At the Earth’s core lies a solid iron ball, nearly as hot as the surface of the sun. This solid inner core, which is about 70% the width of the moon, spins at a slightly faster rate than the Earth above it—about 0.2° of longitude per year. Surrounding the inner core is a deep ocean of liquid iron known as the outer core, which plays a key role in generating Earth’s magnetic field.
Earth’s magnetic field is generated by the outer core, a vast ocean of electrically conductive liquid iron in constant motion. Resting atop the hot inner core, the outer core churns and roils like water in a pan on a stove, driven by intense heat. This fluid also features “hurricanes”—whirlpools created by the Coriolis effect, which is powered by Earth’s rotation. These dynamic motions produce the planet’s magnetic field through a process known as the dynamo effect.
Using magnetohydrodynamics—the study of conducting fluids and magnetic fields—Glatzmaier and his colleague Paul Roberts have developed a supercomputer model of Earth’s interior. Their simulation heats the inner core, stirs the liquid outer core, and then calculates the resulting magnetic field. Running the model for hundreds of thousands of simulated years, they observe how the magnetic field changes.

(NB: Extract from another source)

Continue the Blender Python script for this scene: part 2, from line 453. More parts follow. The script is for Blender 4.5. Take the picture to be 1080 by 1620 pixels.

What they see mirrors Earth’s actual behavior: the magnetic field fluctuates, the poles drift, and occasionally, they flip. Change, they’ve learned, is a normal part of this process. And it makes sense, given that the outer core, the source of the field, is itself in a state of constant turbulence. “It’s chaotic down there,” Glatzmaier says. The changes we observe on Earth’s surface reflect this inner chaos.
Through their simulations, they’ve also learned what happens during a magnetic reversal. Contrary to popular belief, the magnetic field doesn’t disappear during a flip—it simply becomes more complicated. “It gets more tangled,” Glatzmaier explains. During a reversal, the magnetic lines of force near the surface of the Earth twist and become confused, and magnetic poles can appear in unexpected locations. For example, a south magnetic pole might emerge over Africa, or a north pole might pop up over Tahiti. It may seem strange, but it’s still a magnetic field, and it continues to protect the planet from space radiation and solar storms.
Above: Supercomputer simulations of Earth’s magnetic field. On the left, you see a typical dipolar magnetic field, representing the stable periods between polarity reversals. On the right, the field is much more complex, illustrating the chaotic conditions during a magnetic reversal.
As a bonus, Tahiti could become a prime spot to view the Northern Lights. If that were the case, Larry Newitt’s job would take a different turn. Instead of braving the cold in Resolute Bay, he might enjoy the warm South Pacific, island-hopping in search of magnetic poles while auroras shimmered above.
Perhaps, sometimes, a little change can be a good thing.